Scholz visited the GDR numerous times in the 1980s, and was willing to lend himself to the Communist Party’s broadcast propaganda, appearing to legitimize the regime on television programs as well as in communist newspapers. On one occasion, rather embarrassingly, the SPD’s communist youth-wing leader, then still sporting a long curly haircut, was made to sit during a television show under the portrait of Communist Party leader Ernst Thälmanns, who during the years of the Weimar Republic (1919-1933), described the SPD as “social fascists.”

In this May 24, 2011 picture, a woman sorts paper fragments at the Government’s Institute for checking the former East German Intelligence papers in Berlin, Germany. The Ministry for State Security, better known as the Stasi, used a network of agents and informers to collect details of almost every citizen in East Germany, to better quash dissent. When the communist regime collapsed, Stasi officials tried desperately to destroy the evidence of their totalitarian surveillance apparatus.(AP Photo/Michael Sohn)

During Scholz’s youth movement years, in the federal executive committee of the SPD, he also explained that the topic of leaving NATO is a valid point worth debating in the Jusos. Furthermore, he, along with his comrades from the East, called for the immediate withdrawal of NATO missiles from Germany. For issuing similar statements, the East German authorities praised Scholz as belonging to the most “consistent” part of the SPD, the ones most willing to cooperate with the communists.

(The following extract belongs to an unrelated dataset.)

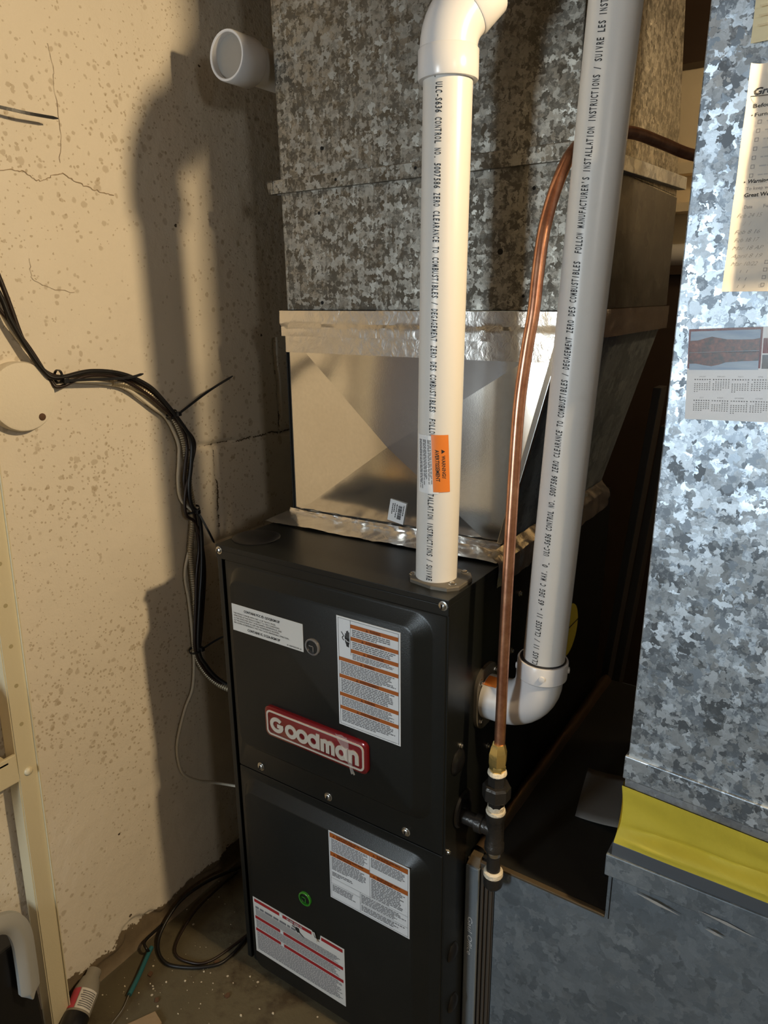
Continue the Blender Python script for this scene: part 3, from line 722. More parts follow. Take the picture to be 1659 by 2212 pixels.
# lower tape: lies on furnace top then turns up the panel
def lowtape(u, v):
    x = -.012 + u * .452; yb = .136 + .022 * u
    if v < .6: t_ = v / .6; return ((x, yb + (.200 - yb) * t_, H + .0035 + .003 * t_), (0, 0, 1))
    t_ = (v - .6) / .4; return ((x * .96 + .004, .201, H + .0065 + t_ * (.006 + .010 * abs(u - .1))), (0, -1, 0))
strip('foil_tape', lowtape, 110, 14, .0034, 6, 11, sm=40)
def sidetape(u, v):
    y = .150 + u * .545
    if v < .5: t_ = v / .5; return ((.4475, y, H - .034 + t_ * .036), (1, 0, 0))
    t_ = (v - .5) / .5; return ((.4475 - t_ * .018, y, H + .004 + t_ * .014), (.5, 0, 1))
strip('foil_tape', sidetape, 80, 10, .004, 8, 14, sm=40)
# barcode sticker
s0 = Vector((.221, .2002, .940)); su = Vector((.032, -.0003, -.0045)); sv = Vector((-.0095, .0037, -.0395))
S = lambda k: (lambda x, y: s0 + su * x + sv * y + Vector((0, -k, 0)))
bsx = MB(); q0, q1 = S(.0006), S(.0002)
bsx.hexa([q1(0, 1), q1(1, 1), q1(1, 0), q1(0, 0), q0(0, 1), q0(1, 1), q0(1, 0), q0(0, 0)])
stk = lab(bsx.build('barcode_sticker', M['label'], trn), 'small white barcode sticker')
mb = MB(); q = S(.0009); rg = random.Random(3); y = .18
while y < .84:
    w = rg.choice((.012, .02, .03)); rect(mb, q, .56, .80, y, y + w); y += w + rg.choice((.008, .014, .02))
for xx, a, b in ((.86, .12, .6), (.30, .14, .55), (.44, .16, .5), (.42, .55, .75), (.18, .16, .62)):
    y = a
    while y < b: w = rg.uniform(.03, .09); rect(mb, q, xx, xx + .055, y, y + w); y += w + .02
mb.build('printed_text', M['ink'], stk, fix=False)

sup = thing('supply_plenum', 'tall galvanized supply plenum with spangled faces above the furnace', 'duct', (.25, .48, 1.25))
px = lambda z: (.004 - .014 * (z - 1.25), .510 + .004 * (z - 1.25))
def sec(z, e=0, y0=.205, y1=.775): a, b = px(z); return [(a - e, y0 - e, z), (b + e, y0 - e, z), (b + e, y1 + e, z), (a - e, y1 + e, z)]
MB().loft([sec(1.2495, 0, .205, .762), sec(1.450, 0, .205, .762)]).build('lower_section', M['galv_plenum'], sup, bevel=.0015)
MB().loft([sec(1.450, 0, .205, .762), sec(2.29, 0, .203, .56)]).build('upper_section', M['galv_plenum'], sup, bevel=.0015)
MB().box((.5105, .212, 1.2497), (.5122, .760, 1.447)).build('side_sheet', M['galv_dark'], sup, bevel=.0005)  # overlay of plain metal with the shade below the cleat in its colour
# cleat strip, rising slightly to the right, with a folded ear at the left
cl = MB()
cl.hexa([(-.010, .196, 1.4375), (.513, .196, 1.4405), (.513, .206, 1.4405), (-.010, .206, 1.4375), (-.010, .197, 1.4585), (.513, .197, 1.4625), (.513, .206, 1.4625), (-.010, .206, 1.4585)])
cl.hexa([(-.020, .197, 1.437), (-.009, .1945, 1.437), (-.009, .209, 1.437), (-.020, .209, 1.437), (-.026, .200, 1.4585), (-.009, .1945, 1.4585), (-.009, .209, 1.4585), (-.022, .209, 1.4585)])
clo = lab(cl.build('drive_cleat', M['galv_plenum'], sup, bevel=.001), 'galvanized cleat strip across the front')
MB().hexa([(.509, .196, 1.4405), (.524, .196, 1.4405), (.524, .775, 1.462), (.509, .775, 1.462), (.509, .196, 1.4625), (.524, .196, 1.4625), (.524, .775, 1.4835), (.509, .775, 1.4835)]).build('drive_cleat', M['galv_strip'], sup, bevel=.001)
MB().box((-.012, .207, 1.437), (.001, .80, 1.4585)).build('drive_cleat', M['galv_strip'], sup, bevel=.001)
for x, z in ((.123, 1.449), (.270, 1.452)): MB().lathe((x, .1968, z), (0, -1, 0), [(0, .0024), (.0004, .0024)], 14).build('rivet_hole', M['dark'], clo)
for x, z, r in ((.092, 1.498, .0028), (.082, 1.262, .0030), (.407, 1.331, .0042), (.454, 1.411, .0025), (.445, 1.270, .0022), (.081, 1.403, .0026)):
    yy = .2028 if z > 1.45 else .2048
    MB().lathe((x, yy + .0004, z), (0, -1, 0), [(0, r), (.0006, r)], 16).build('screw_hole', M['dark'], sup)

# ---------------------------------------------------------------- PVC pipes
def cyl_text(axis0, axis1, r, sgn, ang0):
    """maps (s along from axis0, t across) to the cylinder; ang0 = azimuth of the text centre line"""
    a0 = Vector(axis0); ax = (Vector(axis1) - a0).normalized()
    u = Vector((1, 0, 0)); u = (u - ax * u.dot(ax)).normalized(); w = ax.cross(u)
    def fn(s, tt):
        an = ang0 + sgn * tt / r; return a0 + ax * s + (u * math.cos(an) + w * math.sin(an)) * (r + .0004)
    return fn
p1 = thing('intake_pipe', 'left white vertical PVC pipe with 45 degree elbow above furnace top', 'pipe', (.391, .062, H))
a0, a1 = (.3905, .0610, H + .003), (.3975, .062, 1.535)
MB().tube([a0, a1], .03015, 40).build('straight_pipe', M['pvc'], p1, smooth=40)
e0 = Vector((.3975, .062, 1.519)); d1 = Vector((.50, .48, .715)).normalized()
bend = Vector((.3975, .062, 1.577))
el = MB()
el.lathe(e0, (0, 0, 1), [(0, .0318), (0, .0358), (.0015, .0366), (.032, .0366), (.034, .0352)], 40)
arcp = [e0 + Vector((0, 0, .030))] + [bend + Vector((0, 0, -1)) * .024 * (1 - t_) ** 2 + d1 * .024 * t_ ** 2 for t_ in [k / 6 for k in range(7)]] + [bend + d1 * .032]
el.tube(arcp, .0345, 40)
el.lathe(bend + d1 * .026, d1, [(0, .0352), (.002, .0366), (.0345, .0366), (.036, .0358), (.036, .0318)], 40)
lab(el.build('elbow_fitting', M['pvcfit'], p1, smooth=35), 'glossy grey white elbow fitting')
MB().lathe(bend + d1 * .0612, d1, [(0, .0300), (.0012, .0326), (.0032, .0312), (.004, .0302)], 40).build('cement_bead', M['leaf'], p1, smooth=60)
MB().tube([bend + d1 * .05, bend + d1 * .19], .03015, 40).build('straight_pipe', M['pvc'], p1, smooth=40)
# printing, reads downwards: runs from top to bottom
s1 = "_ ULC-S636 CONTROL NO. 5007586 ZERO CLEARANCE TO COMBUSTIBLES / DEGAGEMENT ZERO DES COMBUSTIBLES  FOLLOW MANUFACTURER'S INSTALLATION INSTRUCTIONS / SUIVRE"
iU = s1.index('ULC'); iS = s1.index('SUIVRE'); zU, zS = 1.5125, .9085
pitch = (zU - zS) / (iS - iU); topz = zU + iU * pitch
az = math.atan2(-.808 - .062, .88 - .394) - math.radians(21)
fn1 = cyl_text((a1[0], a1[1], topz), (a1[0] - (a1[0] - a0[0]) / (a1[2] - a0[2]), a1[1], topz - 1), .03015, -1, az)
ax_ = (Vector((a0[0], a0[1], a0[2])) - Vector(a1)).normalized(); base1 = Vector(a1) + ax_ * ((a1[2] - topz) / -ax_.z)
uu = Vector((1, 0, 0)); uu = (uu - ax_ * uu.dot(ax_)).normalized(); ww = Vector((0, 1, 0)); ww = (ww - ax_ * ww.dot(ax_) - uu * ww.dot(uu)).normalized()
def fn1(s, tt, r=.03015 + .0004): an = az + (tt - .0035) / .03015; return base1 + ax_ * s + (uu * math.cos(an) + ww * math.sin(an)) * r
mb = MB(); mono_text(mb, s1, fn1, 0, pitch, .0084, None, .80, .018, .15); mb.build('printed_text', M['ink'], p1, fix=False)
# orange warning sticker wrapped on the pipe
def pipe_pt(an, z, r=.0306): t_ = (z - a0[2]) / (a1[2] - a0[2]); return (a0[0] + (a1[0] - a0[0]) * t_ + r * math.cos(an), a0[1] + (a1[1] - a0[1]) * t_ + r * math.sin(an), z)
azc = math.atan2(-.808 - .062, .88 - .394)
def sk(dr): return lambda a, b: pipe_pt(azc + math.radians(a + 9 * (1.0935 - b) / .08), b, .0306 + dr)   # a in degrees from camera azimuth
wsk = MB(); k0 = sk(0)
def patch(mb, fn, a, b, z0, z1, m, n=14):
    mb.grid(lambda u, v: fn(a + (b - a) * u, z0 + (z1 - z0) * v), n, 3, m)
wsk.grid(lambda u, v: k0(-70 + 62 * u, 1.012 + .080 * v), 16, 3)
wst = lab(wsk.build('warning_sticker', M['label'], p1, smooth=60), 'white and orange wrapped warning sticker')
ob = MB(); patch(ob, sk(.0002), -22, 22, 1.0145, 1.0935, None); lab(ob.build('orange_panel', M['signorange'], wst, smooth=60), 'orange half of sticker')
mb = MB(); kk = sk(.0004)
tf = lambda x, y: kk(y, 1.0935 - x)
put_text(mb, 'WARNING!/', tf, .028, .060, 3.0, 9.0, None, .02); put_text(mb, 'AVERTISSEMENT', tf, .020, .064, -13.0, 9.5, None, .02)
mb.add([tf(.0195, 3), tf(.0255, 3), tf(.0225, 12)], [(0, 1, 2)])
mb.build('printed_text', M['ink'], wst, fix=False)
mb = MB(); kf = lambda x, y: sk(.0004)(y, 1.090 - x)
for a, n in ((-26, 3), (-40, 3), (-54, 3)):
    for i in range(n):
        x = .004
        rg = random.Random(a + i)
        xe = rg.uniform(.045, .072)
        while x < xe:
            w = rg.uniform(.002, .006); rect(mb, kf, x, x + w, a - i * 3.6, a - i * 3.6 + 2.0); x += w + .001
mb.build('small_print', M['greyink'], wst, fix=False)

p2 = thing('exhaust_pipe', 'right white PVC vent pipe rising from elbow on the furnace side', 'pipe', (.55, .124, .70))
b0, b1 = Vector((.5370, .122, .752)), Vector((.6060, .128, 2.28))
MB().tube([b0 - (b1 - b0).normalized() * .012, b1], .03015, 40).build('straight_pipe', M['pvc'], p2, smooth=40)
el = MB(); c0 = Vector((W + .0065, .122, .674))
pth = [c0 + Vector((x, 0, 0)) for x in (0, .012, .024)] + [Vector((W + .032 + .056 * math.sin(a), .122, .674 + .056 * (1 - math.cos(a)))) for a in [k * PI / 20 for k in range(1, 11)]] + [Vector((.5365, .122, .745))]
el.tube(pth, .0345, 40)
el.lathe((.5352, .122, .733), (b1 - b0), [(0, .0345), (.003, .0368), (.028, .0368), (.0295, .0360), (.0295, .0310)], 40)
lab(el.build('elbow_fitting', M['pvcfit'], p2, smooth=35), 'glossy grey white elbow fitting')
for a in (200, 290, 20): MB().lathe((.5362 + .0355 * math.cos(math.radians(a)), .122 + .0355 * math.sin(math.radians(a)), .747), (math.cos(math.radians(a)), math.sin(math.radians(a)), 0), [(0, .005), (.003, .0045), (.0036, .002)], 12).build('fitting_nub', M['pvcfit'], p2, smooth=40)
MB().lathe((.5365, .122, .7622), (b1 - b0), [(0, .0312), (.0012, .0335), (.0024, .0308)], 40).build('cement_bead', M['ink'], p2, smooth=60)
MB().grid(lambda u, v: (W + .008 + .020 * v, .122 - .0352 * math.cos(math.radians(55 + 35 * u)), .674 + .0352 * math.sin(math.radians(55 + 35 * u))), 8, 2).build('small_sticker', M['signorange'], p2, smooth=60)
s2 = "CLASS II / CLASSE II - 65 DEG C MAX. 0_  ULC-S636 CONTROL NO. 5007586 ZERO CLEARANCE TO COMBUSTIBLES / DEGAGEMENT ZERO DES COMBUSTIBLES  FOLLOW MANUFACTURER'S INSTALLATION INSTRUCTIONS / SUIVRE LES INSTRUCTIONS"
d2 = (b1 - b0).normalized()
az2 = math.atan2(-.808 - .122, .88 - .56) - math.radians(22)
u2 = Vector((1, 0, 0)); u2 = (u2 - d2 * u2.dot(d2)).normalized(); w2 = Vector((0, 1, 0)); w2 = (w2 - d2 * w2.dot(d2) - u2 * w2.dot(u2)).normalized()
def fn2(s, tt, r=.03015 + .0004): an = az2 - (tt - .0035) / .03015; return b0 + d2 * s + (u2 * math.cos(an) + w2 * math.sin(an)) * r
i1 = s2.index('FOLLOW'); z1_ = 1.318; pit2 = (z1_ - .765) / i1
mb = MB(); mono_text(mb, s2, fn2, (.765 - b0.z) / d2.z, pit2 / d2.z, .0084, None, .80, .018, .15); mb.build('printed_text', M['ink'], p2, fix=False)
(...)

Scholz remained at the top of the Young Socialists until 1988, and was considered as faction leader of the so called Stamokap, the wing closest to the Eastern communist bloc’s voice. In 1987, he gave a speech at a peace march organized by the Communist Youth Association in Wittenberg that was so in line with the Erich Honecker government’s position that it ended up being broadcast on East German radio. In 1988, in a joint communiqué signed by Jusos and its Eastern youth equivalent, the FDJ, Scholz’s group expressed full support for the GDR’s political demands. With this action, they underscored their willingness to cooperate with youth organizations loyal to the Soviet regime in Moscow. The document proposed that the Jusos must anchor their peace proposals in the positions of the Soviet Union, the GDR and other socialist states.

Former prisoner Juergen Breitbarth poses for a portrait in front of a prison cell inside the Berlin-Hohenschoenhausen Memorial in Berlin, Tuesday, Aug. 5, 2008. From 1951 to 1989, the remand center was used by the East German Ministry of State Security “Stasi” for people with different political views then supported by the communist government. (AP Photo/Franka Bruns)

Current German newspapers discussing the above documents point out triumphantly that Scholz has not been named an agent or informant for the Stasi, but in a standard political environment revelations of an overt, explicit and voluntary cooperation with a tyrannical regime such as the one in the GDR would be considered exceptionally damaging. Statements, such as the one in which he called Western democratic parliamentarism “bourgeois,” should raise eyebrows among large parts of the German electorate.

The positions of Scholz may have certainly developed since his radical Marxist years in the 1980s, but a past cooperation with a regime that had executed and imprisoned thousands of its citizens for decades, should be a disqualifying blemish on a CV of any constitutional player in modern democracies. Scholz, however, does not even receive so much as a hint of criticism in the mainstream media, a fact that paints a bleak picture of not only of the standards of the current German press, but of the likely future conduct of the radical leftist/environmentalist government that will dominate European politics over the coming four years.